Generalizing: I think we should expect that for most measures of goodness X, worlds with higher values of X should be dramatically more numerous in the TMR ensemble unless increasing X reduces the number/measure of possible worlds much more drastically than for most other choices of X. (Because when you increase X, you get the chance to reduce Y or Z or … a bit. More choices.) Therefore, we should expect that for measures of goodness X where “better” doesn’t imply “much more constrained” most worlds (hence, in particular, ours, with high probability) should have values of X that are close to optimal, or at least far from marginally acceptable. This doesn’t seem to be true.
It seems to me that counter-arguments to these are likely to be basically the same as counter-arguments to the original argument from evil.
The other thing about TMR is that it undermines any version of theism that expects God to behave as if he cares about us. If TMR is right then, any time God has the option of doing something to make your life better, then he forks the universe vastly many ways and tries out every possible option (including lots of ways of doing nothing, and even ways of deliberately making things worse for you) apart from ones that make the whole universe not worth while. As mentioned above, it seems to me that this should make us expect that visible divine intervention should be pretty common, but in any case it’s not terribly inspiring. A bit like having a “friend” who, any time she interacts with you, rolls dice and chooses a random way of behaving subject only to the constraint that it doesn’t cause the extinction of all human life. Similarly, you’ve got no reason to trust any alleged divine revelation unless its wrongness would be so awful as to make the world not worth creating. (These arguments are again closely parallel to ones that come up with the ordinary argument from evil, in response to responses that basically take the form of radical skepticism.)

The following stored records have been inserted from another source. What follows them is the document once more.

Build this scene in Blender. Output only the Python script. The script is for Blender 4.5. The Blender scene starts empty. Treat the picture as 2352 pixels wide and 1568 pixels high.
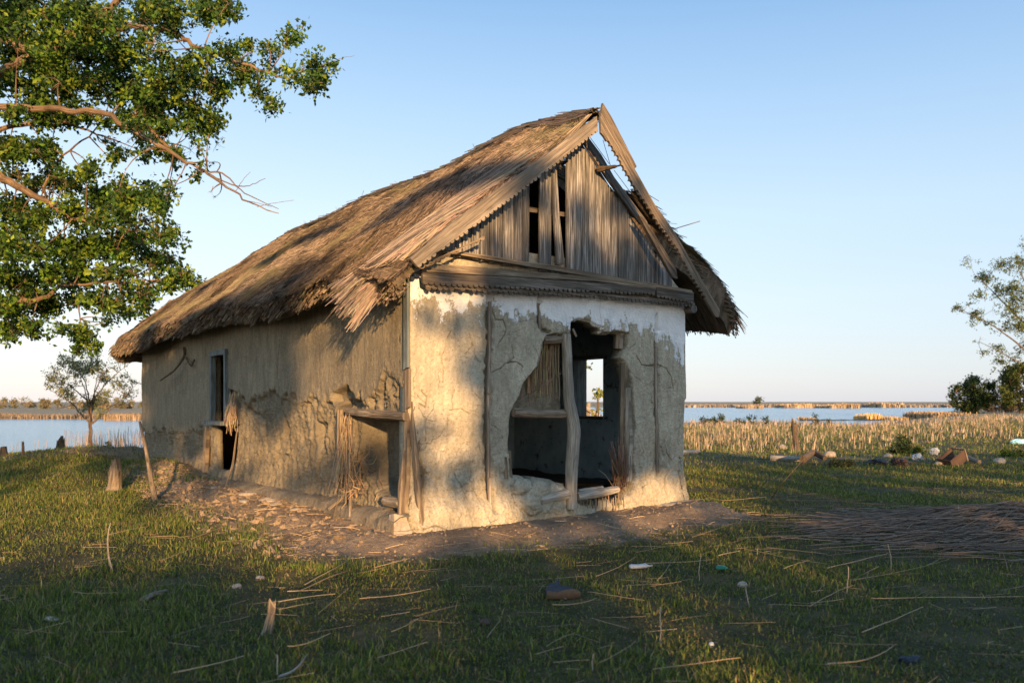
import bpy, math, random
import numpy as np
from mathutils import Vector, Matrix
R = math.radians
random.seed(7)
rng = np.random.default_rng(7)
scene = bpy.context.scene
col = scene.collection
# ------------------------------------------------------------------ camera, sky, sun
CAMH, FPX, CX, HY = 1.3, 1829.0, 1176.0, 922.0          # measuring frame: 2352 px wide
cd = bpy.data.cameras.new("camera"); cam = bpy.data.objects.new("camera", cd); col.objects.link(cam)
cam.location = (0, 0, CAMH); cam.rotation_euler = (R(90), 0, 0)
cd.sensor_width = 36; cd.lens = 36 * FPX / 2352
cd.shift_y = (HY - 784) / 2352
cd.clip_start = 0.1; cd.clip_end = 9000
cd.dof.use_dof = True; cd.dof.focus_distance = 8.6; cd.dof.aperture_fstop = 2.2
scene.camera = cam
ORD = 'first second third fourth fifth sixth seventh eighth ninth tenth eleventh twelfth thirteenth fourteenth fifteenth sixteenth seventeenth eighteenth nineteenth twentieth'.split()
SUN_EL, SX, SY = 8.5, 0.262, -0.965                     # horizontal direction towards the sun
TA = math.tan(R(SUN_EL))
Ld = Vector((SX, SY, TA)).normalized()
sl = bpy.data.lights.new("sun", 'SUN'); sun = bpy.data.objects.new("sun", sl); col.objects.link(sun)
sl.energy = 4.6; sl.angle = R(0.7); sl.color = (1.0, 0.60, 0.27)
sun.rotation_euler = Ld.to_track_quat('Z', 'Y').to_euler(); sun.location = (5, -20, 12)
w = bpy.data.worlds.new("World"); scene.world = w; w.use_nodes = True
wn = w.node_tree; wn.nodes.clear()
sky = wn.nodes.new('ShaderNodeTexSky'); sky.sky_type = 'NISHITA'; sky.sun_disc = False
sky.sun_elevation = R(SUN_EL); sky.sun_rotation = math.atan2(SX, SY)
sky.air_density = 1.0; sky.dust_density = 0.6; sky.ozone_density = 1.5; sky.altitude = 0
bg = wn.nodes.new('ShaderNodeBackground'); bg.inputs['Strength'].default_value = 0.15
wo = wn.nodes.new('ShaderNodeOutputWorld')
tcw = wn.nodes.new('ShaderNodeTexCoord'); sep = wn.nodes.new('ShaderNodeSeparateXYZ'); wn.links.new(tcw.outputs['Generated'], sep.inputs[0])
rp = wn.nodes.new('ShaderNodeValToRGB'); wn.links.new(sep.outputs['Z'], rp.inputs[0]); el = rp.color_ramp.elements
SKY = [(0.0, (.49, .465, .49)), (.05, (.49, .48, .51)), (.12, (.49, .51, .54)), (.22, (.445, .505, .55)), (.34, (.31, .415, .53)), (.48, (.155, .28, .455)), (1.0, (.08, .20, .42))]
while len(el) < len(SKY): el.new(.5)
for i_, (p_, c_) in enumerate(SKY): el[i_].position = p_; el[i_].color = (*c_, 1)
sc_ = wn.nodes.new('ShaderNodeVectorMath'); sc_.operation = 'SCALE'; sc_.inputs['Scale'].default_value = 4.95; wn.links.new(rp.outputs[0], sc_.inputs[0])
mxw = wn.nodes.new('ShaderNodeMix'); mxw.data_type = 'RGBA'; mxw.inputs[0].default_value = .85
azr = wn.nodes.new('ShaderNodeValToRGB'); ax_ = wn.nodes.new('ShaderNodeMapRange'); ax_.inputs['From Min'].default_value = -.8; ax_.inputs['From Max'].default_value = .8
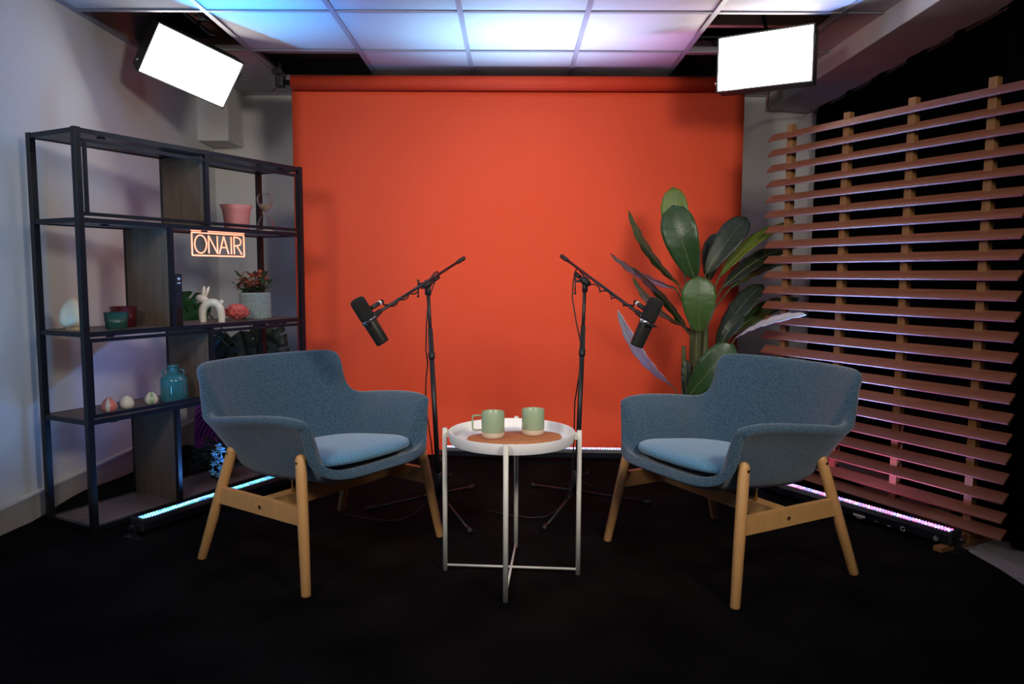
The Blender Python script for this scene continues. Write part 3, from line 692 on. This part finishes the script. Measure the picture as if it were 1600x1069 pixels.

Granted that god exists and cares about us and he can change the world, even in tiny aspects, it’s very likely god will use those small aspects as a base to create the perfect world (kind of like AI FOOM). It follows that any world where god has some kind of minimum control will converge to the perfect world. Given that we are not in the perfect world, we can assume god does not have the minimum level of control.
The article on theistic modal realism is ingenious. (One-sentence summary: God’s options when creating should be thought of as ensembles of worlds, and most likely he’d create every world that’s worth creating, so the mere fact that ours is far from optimal isn’t strong evidence that it didn’t arise by divine creation.)
I don’t find the TMR hypothesis terribly plausible in itself—my own intuitions about what a supremely good and powerful being would do don’t match Kraay’s—but of course a proponent of TMR could always just reject my intuitions as I’d reject theirs.
However, I think the TMR hypothesis should be strongly rejected on empirical grounds.
It is notable—and this is one element of a typical instance of the Argument From Evil—that our world appears to be governed by a bunch of very strict laws, which it obeys with great precision in ways that make substantial divine intervention almost impossible. It seems that there are many many many more possible worlds in which this property fails than in which it holds, simply because the more scope there is for intervention the more ways there are for things to happen. Therefore, unless the sort of lawlikeness we observe is so extraordinarily valuable that tiny changes in it make a world far less likely to be worth creating, we should expect that “most” worlds in the TMR ensemble would be much less lawlike than ours: e.g., we might expect prayers to be commonly answered in clearly detectable ways. So how come we’re in such an atypical world?
Generalizing: I think we should expect that for most measures of goodness X, worlds with higher values of X should be dramatically more numerous in the TMR ensemble unless increasing X reduces the number/measure of possible worlds much more drastically than for most other choices of X. (Because when you increase X, you get the chance to reduce Y or Z or … a bit. More choices.) Therefore, we should expect that for measures of goodness X where “better” doesn’t imply “much more constrained” most worlds (hence, in particular, ours, with high probability) should have values of X that are close to optimal, or at least far from marginally acceptable. This doesn’t seem to be true.
It seems to me that counter-arguments to these are likely to be basically the same as counter-arguments to the original argument from evil.
The other thing about TMR is that it undermines any version of theism that expects God to behave as if he cares about us. If TMR is right then, any time God has the option of doing something to make your life better, then he forks the universe vastly many ways and tries out every possible option (including lots of ways of doing nothing, and even ways of deliberately making things worse for you) apart from ones that make the whole universe not worth while. As mentioned above, it seems to me that this should make us expect that visible divine intervention should be pretty common, but in any case it’s not terribly inspiring. A bit like having a “friend” who, any time she interacts with you, rolls dice and chooses a random way of behaving subject only to the constraint that it doesn’t cause the extinction of all human life. Similarly, you’ve got no reason to trust any alleged divine revelation unless its wrongness would be so awful as to make the world not worth creating. (These arguments are again closely parallel to ones that come up with the ordinary argument from evil, in response to responses that basically take the form of radical skepticism.)
Granted that god exists and cares about us and he can change the world, even in tiny aspects, it’s very likely god will use those small aspects as a base to create the perfect world (kind of like AI FOOM). It follows that any world where god has some kind of minimum control will converge to the perfect world. Given that we are not in the perfect world, we can assume god does not have the minimum level of control.